「グッドマザー」と「バッドマザー」⑥

大人になってどう現れるかー本音を抑圧

さて、「グッドマザー」と「バッドマザー」が分離されたままだと、成長するにつれてどんな問題がおこってくるのでしょう。

 

当然ながら、同一人物の母親に対し、全く別々の見方をしていることは大きなジレンマです。

このジレンマに由来する気持ちに苦しむことになります。

 

まず、本音を出せなくなることが挙げられます。

 

心的現実とはいえ、自分の気持ち(ホンネ)に反して/ズレて、理不尽なことをしてくる母親(バッドマザー)。

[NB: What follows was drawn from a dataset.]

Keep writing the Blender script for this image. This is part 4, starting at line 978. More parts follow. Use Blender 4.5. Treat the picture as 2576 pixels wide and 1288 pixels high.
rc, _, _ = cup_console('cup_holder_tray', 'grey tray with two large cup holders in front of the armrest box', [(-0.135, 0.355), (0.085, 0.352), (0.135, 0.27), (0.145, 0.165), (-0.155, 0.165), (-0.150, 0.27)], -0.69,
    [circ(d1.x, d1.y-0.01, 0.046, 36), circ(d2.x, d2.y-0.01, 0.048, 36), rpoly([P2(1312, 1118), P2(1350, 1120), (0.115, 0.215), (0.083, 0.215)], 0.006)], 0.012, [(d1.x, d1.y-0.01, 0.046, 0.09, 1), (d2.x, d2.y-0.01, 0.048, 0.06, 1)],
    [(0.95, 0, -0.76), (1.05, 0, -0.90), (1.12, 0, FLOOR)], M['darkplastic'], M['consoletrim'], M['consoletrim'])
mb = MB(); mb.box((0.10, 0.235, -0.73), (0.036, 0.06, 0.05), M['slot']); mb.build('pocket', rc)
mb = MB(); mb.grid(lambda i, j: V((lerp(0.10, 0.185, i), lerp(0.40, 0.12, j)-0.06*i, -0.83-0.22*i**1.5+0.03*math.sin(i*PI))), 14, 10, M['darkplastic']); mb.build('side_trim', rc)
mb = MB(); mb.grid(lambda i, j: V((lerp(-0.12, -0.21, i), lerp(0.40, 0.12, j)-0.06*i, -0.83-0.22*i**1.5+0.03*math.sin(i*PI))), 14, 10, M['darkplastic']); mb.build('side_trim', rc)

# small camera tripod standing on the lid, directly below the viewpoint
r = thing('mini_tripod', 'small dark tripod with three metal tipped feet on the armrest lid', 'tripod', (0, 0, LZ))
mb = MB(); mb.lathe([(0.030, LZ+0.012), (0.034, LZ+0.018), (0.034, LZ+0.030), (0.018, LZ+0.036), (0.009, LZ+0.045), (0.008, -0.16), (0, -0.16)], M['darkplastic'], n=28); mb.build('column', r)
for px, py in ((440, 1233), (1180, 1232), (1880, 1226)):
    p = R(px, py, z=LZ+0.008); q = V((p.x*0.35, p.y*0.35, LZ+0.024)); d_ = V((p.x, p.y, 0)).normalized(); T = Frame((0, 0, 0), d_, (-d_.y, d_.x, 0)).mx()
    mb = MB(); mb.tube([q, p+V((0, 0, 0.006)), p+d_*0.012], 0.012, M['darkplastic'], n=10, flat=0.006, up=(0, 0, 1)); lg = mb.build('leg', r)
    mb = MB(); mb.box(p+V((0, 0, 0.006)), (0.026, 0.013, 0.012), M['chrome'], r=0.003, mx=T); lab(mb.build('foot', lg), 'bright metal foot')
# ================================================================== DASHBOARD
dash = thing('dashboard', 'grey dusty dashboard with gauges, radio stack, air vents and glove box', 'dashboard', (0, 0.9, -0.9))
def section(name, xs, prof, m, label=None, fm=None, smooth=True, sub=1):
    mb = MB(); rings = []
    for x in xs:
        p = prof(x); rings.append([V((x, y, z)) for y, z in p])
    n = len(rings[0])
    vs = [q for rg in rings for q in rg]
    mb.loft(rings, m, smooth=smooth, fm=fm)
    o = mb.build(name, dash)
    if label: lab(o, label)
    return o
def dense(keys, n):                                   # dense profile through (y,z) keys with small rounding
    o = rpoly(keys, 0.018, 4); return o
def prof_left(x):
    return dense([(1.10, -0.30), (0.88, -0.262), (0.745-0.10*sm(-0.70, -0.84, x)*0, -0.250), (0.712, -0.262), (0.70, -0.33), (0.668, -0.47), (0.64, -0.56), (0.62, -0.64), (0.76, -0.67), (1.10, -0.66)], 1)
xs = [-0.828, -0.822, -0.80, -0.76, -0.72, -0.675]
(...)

その母親に対して、嫌いとは思えないで(思ったら危険なので)、好きでいなくてはいけない母親(グッドマザー)。

 

そんなジレンマがあるはずです。

 

しかも「好きでいなくてはいけない」というある種の義務感・強制感も、母親との間の安心感という甘美な理想の中に埋没して、本当は自分が仕方なくそれをやっていることに気づきにくくなっている。

つまりかなり巧妙にホンネを抑え込んでいるのです。

 

結論としては、理不尽なことをしてくる母に、ひいては人間関係において、「それは理不尽だからやめてほしい」とホンネを言っても関係が壊れる(=母に嫌われる)ことはない、とわかればいいのですが、そこまで行くのは、カウンセリングがある程度進まないと辿り着かないと思えます。

 

ホンネを出したらお互いのズレが露呈してしまうので、ホンネは出さない方がいいという気持ちが、成長するうちに、自らの自然な=自発的な感情や個性を出さない方がいいという精神構造になってきます。

 

自発は全ての生き物の生きる源泉ですから、そこをずっと抑え込んでいると苦しくなるのは無理もないわけです。